A diocese vive no próximo dia 22 o Jubileu dos Sacerdotes, no mês em que a Igreja celebra o Sagrado Coração e Jesus e as comunidades são chamadas a rezar especialmente pelos seus presbíteros, particularmente no dia 27 de junho, Dia do Sagrado Coração de Jesus em que se reza pela santificação dos padres, e se aguardam as novas colocações, o que sendo um momento normal na vida da diocese não deixa de causar alguma tensão.
“O padre é caminhante e portanto a sedentarização revista-se ela do que for, querer ficar neste lugar por força, ter refúgios a como agarrar, sejam eles psicológicos, sejam eles sociais, sejam eles físicos mesmo, são coisas, são alforges, são sacos e sacos que eu ponho em cima de mim que me impedem de caminhar” adverte o Vigário Episcopal para o Clero.
“Um dos grandes dramas que o clero enfrenta é talvez o sedentarismo, a institucionalização, o padre como o senhor sentado numa poltrona com uma coberta sobre os joelhos, umas pantufas nos pés, a ver o mundo passar” afirma o sacerdote.
“O padre, e isto é aquilo que muitas vezes não se entende, é e deve ser sempre uma pessoa inquieta, que vive o já e o ainda não. A felicidade do padre tem que estar na sua inquietude, na sua capacidade de ter uma mola debaixo dos pés que o faça saltar sempre que for preciso, não ficar parado”, explicita ainda.
“Jesus, quando mandou os discípulos em missão, disse apenas um cajado, um par de sandálias e uma túnica, nem alforges, nem nada, nem dinheiro. É apenas aquilo que é preciso para caminhar” recorda o responsável.
“O padre é um peregrino e tem que ter o coração esvaziado e é isto o grande drama que muitas vezes acontece” refere ainda lembrando que a nova ordem social e a exposição mediática a que os padres têm sido sujeitos, até por causa do escândalo dos abusos, tornou a situação do padre mais frágil.
“Esta exposição do padre, do sacerdote, não é saudável” lamenta.
Por outro lado, há a questão da importância institucional do padre, que está em queda.
“E eu digo graças a Deus.
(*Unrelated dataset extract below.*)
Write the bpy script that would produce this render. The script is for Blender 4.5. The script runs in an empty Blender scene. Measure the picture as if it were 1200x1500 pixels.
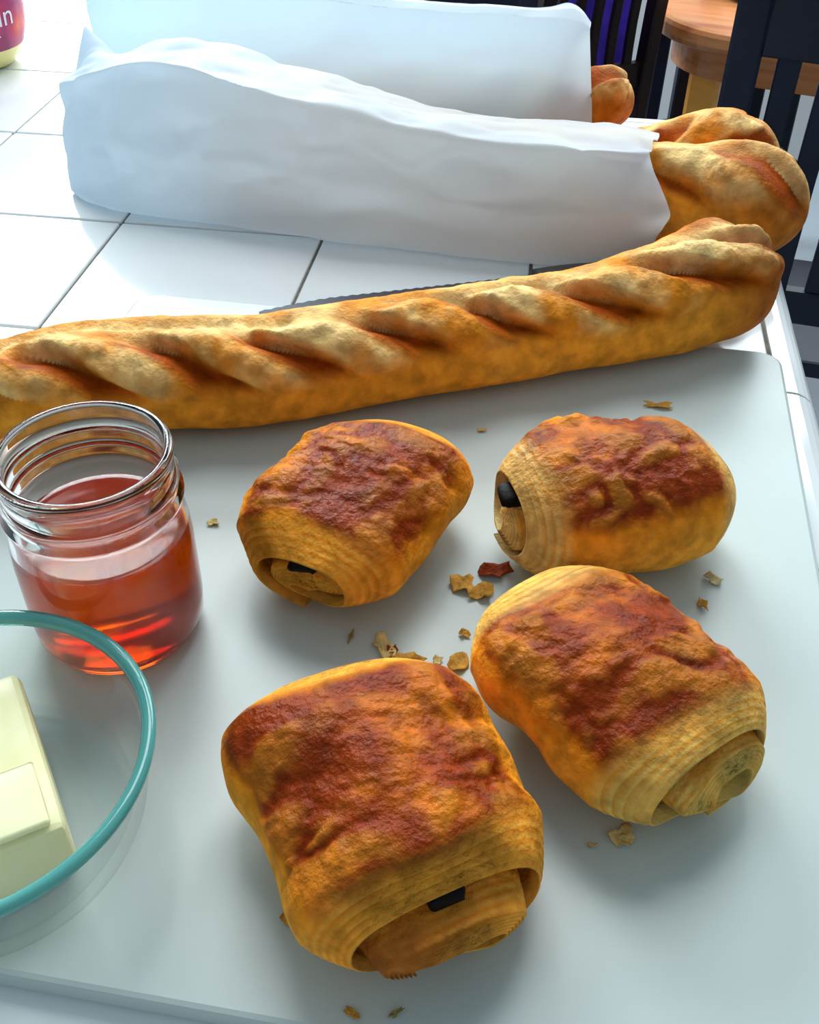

O ministério do Padre não é ter importância ou preponderância institucional, mas ser fermento, ser fermento na massa. Esta ideia da importância social e institucional do Padre é uma ideia que vem da história da Igreja e que se prende muito com a ideia de poder, de influência social, da influência, aquilo que o Papa Francisco chamava de mundanismo. Tinha as suas coisas positivas e as suas coisas negativas” afirma.
“A perda de importância social do padre vai-lhe dar outra liberdade. A liberdade de ser profeta” diz afirmando que “hoje em dia o sacerdócio depara-se com esta bifurcação. Ou se torna um sacerdote predominantemente institucional, mais litúrgico, ou se torna um sacerdote mais profeta. Um sacerdote que tem que conhecer profundamente os nossos livros, um sacerdote que seja mais cristocêntrico, que vá mais ao Evangelho, retirar a mensagem e a palavra de Jesus”, conclui.
A entrevista do padre José Júlio Rocha ao programa Igreja Açores pode ser ouvida no domingo a partir do meio-dia, no Rádio Clube de Angra e na Antena 1 Açores.